Joe Bish 

This week’s new tracks: Young Thug brings another gold medaller

Young Thug | Foxes | Sigma ft Ella Henderson | XYconstant | Austin Mahone
  
  

Young Thug.
Young Thug. Photograph: PR

PICK OF THE WEEK

Young Thug
Pacifier (Atlantic)

There’s nothing scarier than listening to the intro of a rap song and hearing the twang of a guitar. It’s enough to make the brow leak. Luckily, the best musician of the last half decade, Atlanta’s Young Thug, is behind Pacifier, so it all works out. You’d be tricked into thinking it wouldn’t work from the intro, but as the harsh claps and abrasive bassline loom into view it’s clear that this is another gold medaller from Thugger, his rap-singing wail on typically dizzying form, even with the unfamiliar instrumentation behind it. When is this run of form going to end?

Foxes
Body Talk (Sign Of The Times)

This song is so very nearly quite good that it’s making my fingernails grow with frustration. It has these sweetly gloomy, phaser-heavy guitars and a bit of a Fleetwood Mac feel in the verses, but then takes a first-class ticket to Pop Tropes City and crowbars in a dull, predictable chorus. Just lazy lyrics, lazy melody, lazy song. And lazy songs can be great, just like lazy-but-bright kids can get A*s. Must try harder.

Sigma ft Ella Henderson
Glitterball (3Beat)

Here’s a tip: if you’re a young female singer, and Sigma ask you to do a guest spot on their track, don’t. It’ll be the end of the road for you. Jess Glynne is an anomaly. Glitterball isn’t the duo’s finest work; in fact, I’d go as far as saying it’s a little cynical, like they’re checking off list of almost-tired “summer banger” ideas from their Minion-themed notebook. Amen breaks and “epic” strings with vocalist Ella Henderson’s pretty whatever vocal line over it.
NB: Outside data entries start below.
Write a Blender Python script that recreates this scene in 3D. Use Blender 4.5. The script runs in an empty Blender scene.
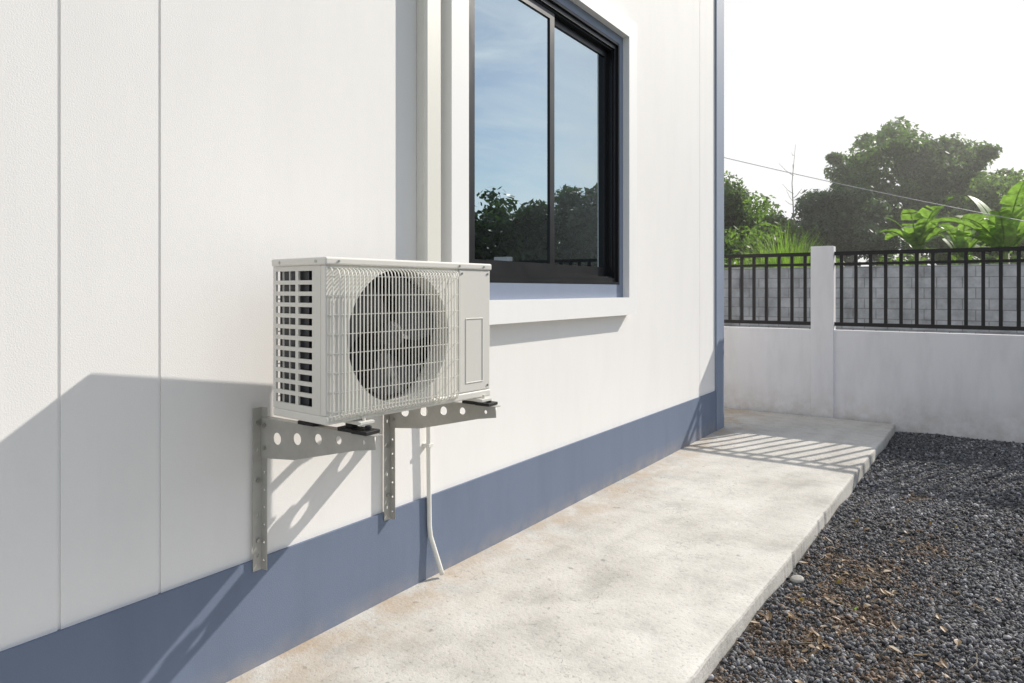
import bpy, bmesh, math, random
import numpy as np
from mathutils import Vector, Matrix
random.seed(7); rng=np.random.default_rng(7)
scene=bpy.context.scene
F=690.0; YAW=math.radians(33.9); CX,CH=2.4,1.56; HY=290
def place(px,py,dep):
    u=(px-512)/F
    return Vector((CX+dep*(math.cos(YAW)*u-math.sin(YAW)), dep*(math.cos(YAW)+math.sin(YAW)*u), CH+(HY-py)*dep/F))
# ---------------------------------------------------------------- materials
def newmat(name):
    m=bpy.data.materials.new(name); m.use_nodes=True
    nt=m.node_tree; b=nt.nodes['Principled BSDF']; return m,nt,b
def N(nt,t,**kw):
    n=nt.nodes.new(t)
    for k,v in kw.items():
        if k in n.inputs: n.inputs[k].default_value=v
        else: setattr(n,k,v)
    return n
def noise(nt,scale,detail=4,rough=.6,vec=None):
    n=N(nt,'ShaderNodeTexNoise'); n.inputs['Scale'].default_value=scale; n.inputs['Detail'].default_value=detail; n.inputs['Roughness'].default_value=rough
    if vec is not None: nt.links.new(vec,n.inputs['Vector'])
    return n
def pos(nt):
    return N(nt,'ShaderNodeNewGeometry').outputs['Position']
def scaled(nt,vec,s):
    m=N(nt,'ShaderNodeMapping'); nt.links.new(vec,m.inputs['Vector']); m.inputs['Scale'].default_value=s; return m.outputs['Vector']
def ramp(nt,fac,stops):
    r=N(nt,'ShaderNodeValToRGB'); nt.links.new(fac,r.inputs['Fac']); e=r.color_ramp.elements
    while len(e)>1: e.remove(e[-1])
    e[0].position=stops[0][0]; e[0].color=stops[0][1]
    for p,c in stops[1:]:
        x=e.new(p); x.color=c
    return r.outputs['Color']
def g(v): return (v,v,v,1)
def mix(nt,fac,a,b,mode='MIX'):
    m=N(nt,'ShaderNodeMix',data_type='RGBA',blend_type=mode)
    for sock,val in ((m.inputs[0],fac),(m.inputs[6],a),(m.inputs[7],b)):
        if hasattr(val,'links'): nt.links.new(val,sock)
        else: sock.default_value=val
    return m.outputs[2]
def mul(nt,a,b):
    m=N(nt,'ShaderNodeMath',operation='MULTIPLY')
    for i,v in enumerate((a,b)):
        if hasattr(v,'links'): nt.links.new(v,m.inputs[i])
        else: m.inputs[i].default_value=v
    return m.outputs[0]
def rng_axis(nt,p,ax,a,b_):
    s=N(nt,'ShaderNodeSeparateXYZ'); nt.links.new(p,s.inputs[0]); r=N(nt,'ShaderNodeMapRange'); nt.links.new(s.outputs[ax],r.inputs[0])
    r.inputs[1].default_value=a; r.inputs[2].default_value=b_; r.inputs[3].default_value=1; r.inputs[4].default_value=0; return r.outputs[0]
def bump(nt,b,h,strength,dist,prev=None):
    n=N(nt,'ShaderNodeBump'); n.inputs['Strength'].default_value=strength; n.inputs['Distance'].default_value=dist
    nt.links.new(h,n.inputs['Height'])
    if prev is not None: nt.links.new(prev,n.inputs['Normal'])
    nt.links.new(n.outputs['Normal'],b.inputs['Normal']); return n.outputs['Normal']
def plaster(name,c1,c2,rough=.75,bs=.35,streak=.12,dirt=0,dz=(-.05,.25),dcol=(.42,.37,.31,1)):
    m,nt,b=newmat(name); p=pos(nt)
    n1=noise(nt,1.1,4,.6,p); col=mix(nt,n1.outputs['Fac'],c1,c2)
    n2=noise(nt,1.0,4,.65,scaled(nt,p,(4,4,.9)))
    col=mix(nt,1.0,col,ramp(nt,n2.outputs['Fac'],[(.45,g(1)),(.8,g(1-streak))]),'MULTIPLY')
    if dirt:
        dn=noise(nt,7,5,.7,p); f=mul(nt,mul(nt,rng_axis(nt,p,'Z',*dz),ramp(nt,dn.outputs['Fac'],[(.35,g(.15)),(.65,g(1))])),dirt)
        col=mix(nt,f,col,dcol)
    nt.links.new(col,b.inputs['Base Color']); b.inputs['Roughness'].default_value=rough
    f=noise(nt,210,2,.6,p); bump(nt,b,f.outputs['Fac'],bs,.003)
    return m
M_white=plaster('white_stucco',(.83,.812,.79,1),(.79,.772,.755,1),.75,.26,.04)
M_trim=plaster('white_trim_paint',(.85,.84,.82,1),(.82,.81,.80,1),.6,.12,.03)
M_fencew=plaster('fence_plaster',(.80,.785,.80,1),(.70,.685,.70,1),.8,.25,.14,.6,(-.05,.4))
M_blue=plaster('blue_paint',(.150,.190,.270,1),(.128,.164,.240,1),.65,.3,.12,.6,(0.02,.15),(.33,.29,.26,1))
M_bluetrim=plaster('blue_trim_paint',(.22,.265,.35,1),(.20,.24,.325,1),.6,.12,.08)
def simple(name,c,rough=.5,metal=0,var=.08,scale=6,bs=0,bscale=80):
    m,nt,b=newmat(name); p=pos(nt); n=noise(nt,scale,3,.6,p)
    c=tuple(c)+(1,); d=tuple(x*(1-2*var) for x in c[:3])+(1,)
    nt.links.new(mix(nt,n.outputs['Fac'],c,d),b.inputs['Base Color'])
    r=ramp(nt,n.outputs['Fac'],[(0,g(max(rough-.08,0))),(1,g(min(rough+.12,1)))]); nt.links.new(r,b.inputs['Roughness'])
    b.inputs['Metallic'].default_value=metal
    if bs: bump(nt,b,noise(nt,bscale,2,.6,p).outputs['Fac'],bs,.003)
    return m
M_black=simple('black_aluminium',(.012,.012,.014),.32,.2)
M_fenceblk=simple('black_fence_paint',(.013,.011,.011),.6,0)
M_ac=simple('ac_cream_paint',(.75,.725,.665),.42,0,.04,4)
M_acp=simple('ac_plastic',(.70,.68,.625),.5,0,.04)
M_wire=simple('ac_grille_wire',(.82,.80,.73),.4,0,.03)
M_dark=simple('ac_dark_interior',(.02,.02,.022),.6)
M_fan=simple('ac_fan_blade',(.07,.07,.075),.45)
M_rub=simple('black_rubber',(.012,.012,.012),.6)
M_steel=simple('galvanised_steel',(.52,.505,.465),.5,.25,.16,14)
M_bolt=simple('zinc_bolt',(.55,.55,.53),.3,1,.1,30)
M_pvc=simple('white_pvc',(.76,.75,.70),.4,0,.05)
M_cap=simple('weathered_pvc',(.50,.48,.43),.7,0,.3,40)
M_duct=simple('duct_cream_plastic',(.74,.72,.655),.45,0,.04)
M_cable=simple('cable_rubber',(.40,.40,.41),.5)
M_pole=simple('concrete_pole',(.34,.33,.31),.8,0,.15)
M_coil,nt,b=newmat('coil_fins'); p=pos(nt)
w=N(nt,'ShaderNodeTexWave',wave_type='BANDS',bands_direction='X'); w.inputs['Scale'].default_value=90; nt.links.new(p,w.inputs['Vector'])
nt.links.new(ramp(nt,w.outputs['Fac'],[(0,g(.008)),(1,(.05,.055,.065,1))]),b.inputs['Base Color']); b.inputs['Roughness'].default_value=.45
# glass
M_glass,nt,b=newmat('tinted_window_glass')
tr=N(nt,'ShaderNodeBsdfTransparent'); tr.inputs['Color'].default_value=(.22,.27,.28,1)
gl=N(nt,'ShaderNodeBsdfGlossy'); gl.inputs['Color'].default_value=(.68,.80,.86,1); gl.inputs['Roughness'].default_value=0.0
nz=noise(nt,1.6,2,.4,pos(nt)); bn=N(nt,'ShaderNodeBump'); bn.inputs['Strength'].default_value=.04; bn.inputs['Distance'].default_value=.02
nt.links.new(nz.outputs['Fac'],bn.inputs['Height']); nt.links.new(bn.outputs['Normal'],gl.inputs['Normal'])
mx=N(nt,'ShaderNodeMixShader'); mx.inputs[0].default_value=.60
nt.links.new(tr.outputs[0],mx.inputs[1]); nt.links.new(gl.outputs[0],mx.inputs[2]); nt.links.new(mx.outputs[0],nt.nodes['Material Output'].inputs['Surface'])
M_curtain=simple('curtain_fabric',(.45,.44,.41),.9)
M_room=simple('room_interior',(.25,.24,.22),.9)
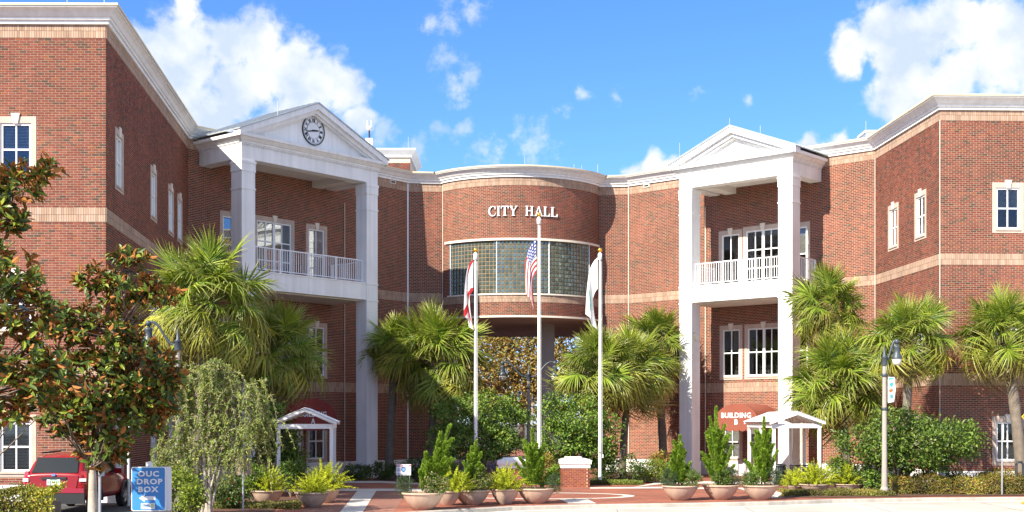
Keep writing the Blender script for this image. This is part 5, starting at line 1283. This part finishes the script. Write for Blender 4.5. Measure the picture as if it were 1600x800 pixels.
# ------------------------------------------------------------------ weeping tree
def weeping(x, D, label, seed):
    r = np.random.default_rng(seed); k = D / FPX; X = PX(x, D); o = empty('weeping_tree', (X, D, 0)); tag(o, label, 'tree')
    P = []; A = []; C = []; tw = MB(); heads = [(295, 600, 34), (335, 590, 28), (300, 650, 45), (360, 640, 42), (390, 620, 34), (408, 660, 16), (340, 680, 50), (285, 690, 36), (265, 720, 22), (375, 700, 40), (320, 720, 44), (335, 572, 10), (268, 590, 14)]
    for s in range(620):
        h = heads[r.integers(len(heads))]; cx, cz = (h[0] - CX) * k - X, PZ(h[1], D); rad = h[2] * k
        p0 = Vector((cx + r.normal() * rad * .55, r.normal() * rad * .6 + r.normal() * .25, cz + r.uniform(-.6, .8) * rad)); ln = r.uniform(.35, 1.1); dx, dy = r.normal() * .3, r.normal() * .3
        pts = []
        for t in np.linspace(0, 1, 6): pts.append(p0 + Vector((dx * t, dy * t, .18 * math.sin(t * 2.6) * ln - ln * t * t * .95)))
        tw.tube(pts, [.007, .006, .005, .004, .003, .002], 3, caps=False); g = r.uniform(.7, 1.25)
        for j in range(58):
            t = r.random() ** .8; q = t * 5; i = min(4, int(q)); p = pts[i].lerp(pts[i + 1], q - i); P.append(p); tv = (pts[i + 1] - pts[i]).normalized(); a = np.array(tv) * .7 + rand_dirs(1, r)[0] * .8; A.append(a); C.append(g)
    P = np.array(P); A = np.array(A); n = len(P); c = pal(n, [(.17, .24, .045), (.22, .30, .06), (.14, .20, .04), (.30, .32, .07), (.34, .32, .12)], None, .2, r) * np.array(C)[:, None]
    V, F, Cc = leaf_arrays(P, A, rand_dirs(n, r), .10 * r.uniform(.7, 1.3, n), .030, c, .1); link('crown', mesh_np('crown', V, F, [M_['needle']], Cc), o)
    tag(tw.build('twigs', M_['pale_bark'], o), kind='stuff')
    mb = MB(); b0 = Vector((0, 0, -.05))
    for tx, tz, rr in ((.35, 2.2, .05), (-.1, 3.1, .055), (.75, 2.6, .04), (-.4, 2.4, .04), (.15, 3.9, .05), (.95, 3.2, .03)):
        t = Vector((tx, r.normal() * .2, tz)); b = b0 + Vector((r.uniform(-.12, .2), 0, 0)); mb.tube([b, b.lerp(t, .4) + Vector((0, 0, .2)), t], [rr * 1.2, rr, rr * .35], 7)
    mb.build('trunk', M_['pale_bark'], o); return o
weeping(318, 38.0, 'grey green weeping tree with thin pale trunks beside the drop box sign', 3)

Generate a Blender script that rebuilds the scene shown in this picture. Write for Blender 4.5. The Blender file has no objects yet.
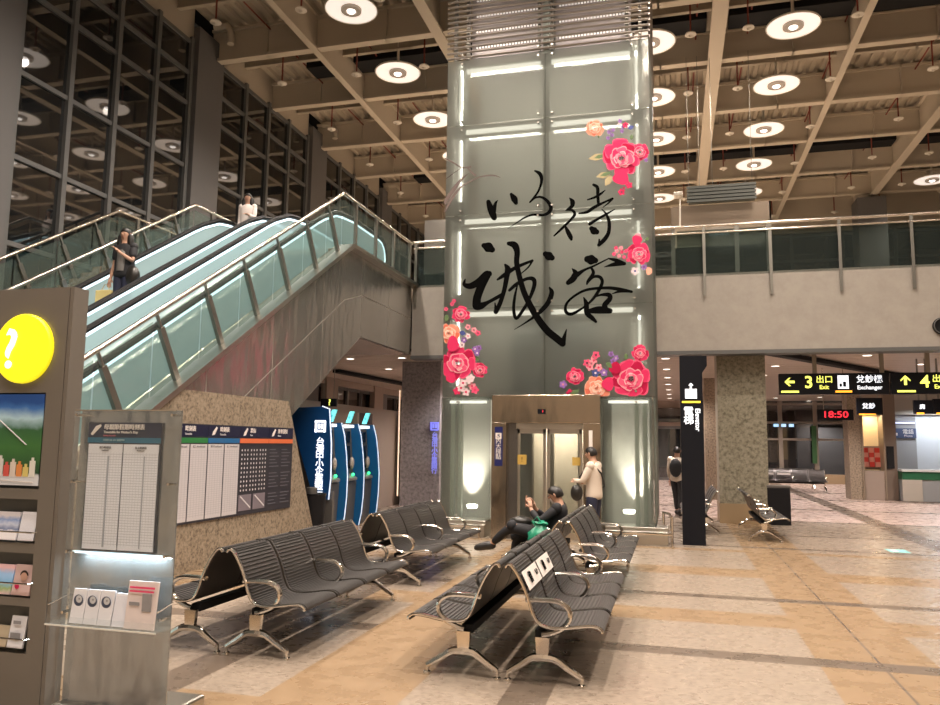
import bpy, bmesh, math, random
from mathutils import Vector, Matrix
random.seed(7)
C = bpy.context.scene.collection
PI = math.pi
sin, cos = math.sin, math.cos

# ------------------------------------------------------------------ camera
F, PITCH, ROLL, YAW, EYE = 763.9, .11724, .01288, .26098, 1.65
cy, sy, cp, sp = cos(YAW), sin(YAW), cos(PITCH), sin(PITCH)
fwd = Vector((-sy*cp, cy*cp, sp)); rgt = Vector((cy, sy, 0)); upv = rgt.cross(fwd)
cr, sr = cos(ROLL), sin(ROLL)
r2 = cr*rgt + sr*upv; u2 = -sr*rgt + cr*upv
cam = bpy.data.objects.new('camera', bpy.data.cameras.new('camera')); C.objects.link(cam)
cam.matrix_world = Matrix(((r2.x, u2.x, -fwd.x, 0), (r2.y, u2.y, -fwd.y, 0), (r2.z, u2.z, -fwd.z, EYE), (0, 0, 0, 1)))
cam.data.sensor_width = 36; cam.data.lens = F/940*36; cam.data.clip_end = 300
bpy.context.scene.camera = cam
def ray(x, y): return r2*((x-470)/F) - u2*((y-352.5)/F) + fwd
def aty(x, y, Y):
    d = ray(x, y); t = Y/d.y; return Vector((d.x*t, Y, d.z*t+EYE))
def atx(x, y, X):
    d = ray(x, y); t = X/d.x; return Vector((X, d.y*t, d.z*t+EYE))
def atz(x, y, Z):
    d = ray(x, y); t = (Z-EYE)/d.z; return Vector((d.x*t, d.y*t, Z))

# ------------------------------------------------------------------ materials
MATS = {}
def mat(name, col, rough=.5, metal=0., emi=None, es=0., spec=.5, alpha=1., coat=0.):
    if name in MATS: return MATS[name]
    m = bpy.data.materials.new(name); m.use_nodes = True
    b = m.node_tree.nodes['Principled BSDF']
    b.inputs['Base Color'].default_value = (*col, 1); b.inputs['Roughness'].default_value = rough
    b.inputs['Metallic'].default_value = metal; b.inputs['Specular IOR Level'].default_value = spec
    b.inputs['Coat Weight'].default_value = coat
    if emi: b.inputs['Emission Color'].default_value = (*emi, 1); b.inputs['Emission Strength'].default_value = es
    b.inputs['Alpha'].default_value = alpha
    MATS[name] = m; return m
def N(m, t, **kw):
    n = m.node_tree.nodes.new(t)
    for k, v in kw.items():
        if hasattr(n, k): setattr(n, k, v)
        else: n.inputs[k].default_value = v
    return n
def L(m, a, b): m.node_tree.links.new(a, b)
def ramp(m, fac, stops):
    r = N(m, 'ShaderNodeValToRGB'); L(m, fac, r.inputs[0]); e = r.color_ramp.elements
    while len(e) < len(stops): e.new(.5)
    for k, (p, c) in enumerate(stops): e[k].position = p; e[k].color = (*c, 1)
    return r
def stone(name, c1, c2, c3, scale=14, rough=.4, gap=None):
    m = mat(name, c1, rough); b = m.node_tree.nodes['Principled BSDF']
    tc = N(m, 'ShaderNodeTexCoord')
    n1 = N(m, 'ShaderNodeTexNoise'); n1.inputs['Scale'].default_value = scale; n1.inputs['Detail'].default_value = 5; n1.inputs['Roughness'].default_value = .7
    L(m, tc.outputs['Object'], n1.inputs['Vector'])
    r = ramp(m, n1.outputs['Fac'], [(.36, c3), (.47, c1), (.62, c2)])
    L(m, r.outputs[0], b.inputs['Base Color'])
    return m
def noise_metal(name, col, rough, scale=(1, 1, 1), bump=.02, metal=1.):
    m = mat(name, col, rough, metal); b = m.node_tree.nodes['Principled BSDF']
    tc = N(m, 'ShaderNodeTexCoord'); mp = N(m, 'ShaderNodeMapping'); mp.inputs['Scale'].default_value = scale
    n1 = N(m, 'ShaderNodeTexNoise'); n1.inputs['Scale'].default_value = 3; n1.inputs['Detail'].default_value = 2
    L(m, tc.outputs['Object'], mp.inputs[0]); L(m, mp.outputs[0], n1.inputs['Vector'])
    bp = N(m, 'ShaderNodeBump'); bp.inputs['Strength'].default_value = bump; bp.inputs['Distance'].default_value = .3
    L(m, n1.outputs['Fac'], bp.inputs['Height']); L(m, bp.outputs[0], b.inputs['Normal'])
    return m
cream = mat('cream paint', (.56, .49, .395), .55)
cream2 = mat('cream paint dim', (.42, .365, .29), .6)
deckm = mat('deck paint', (.42, .36, .28), .6)
blackm = mat('matt black', (.010, .010, .011), .7, spec=.2)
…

I’d say avoid it but it wouldn’t matter either way.

XYconstant
Silverlined (Parlophone)

Again, this kind of music isn’t terrible, but it’s so damn soulless that it makes it impossible to enjoy. Listening to it is akin to watching a smug film, like Eat Pray Love or Juno. Silverlined pitches down the vocal in the chorus and hits on the balmy summer house xylophone, and blah blah blah, we’ve been here a million times before. This nothing-y drivel is what you’ll hear mankini-clad holiday reps in a retirement home swinging their banterous, metre-long testes about to. Chilling.

Austin Mahone
Dirty Work (Republic)

It’s always strange finding out about a fairly popular US singer you’ve never heard of. You assume ours and the States’ music is linked like the Eurotunnel, but it’s not so. It’s even stranger that said artist is a 19-year-old pop singer who is signed to same label as a rapper such as Gudda Gudda. But the strangest thing is that Mahone’s actually pretty good. Dirty Work capitalises on Uptown Funk’s disco-band style – his voice is as creamily palatable as Bruno Mars’s – but manages to sound even more fun than its predecessor. Perhaps Mark Ronson will emerge from the shadows to feed on this young man’s lifeblood, too. Fingers crossed!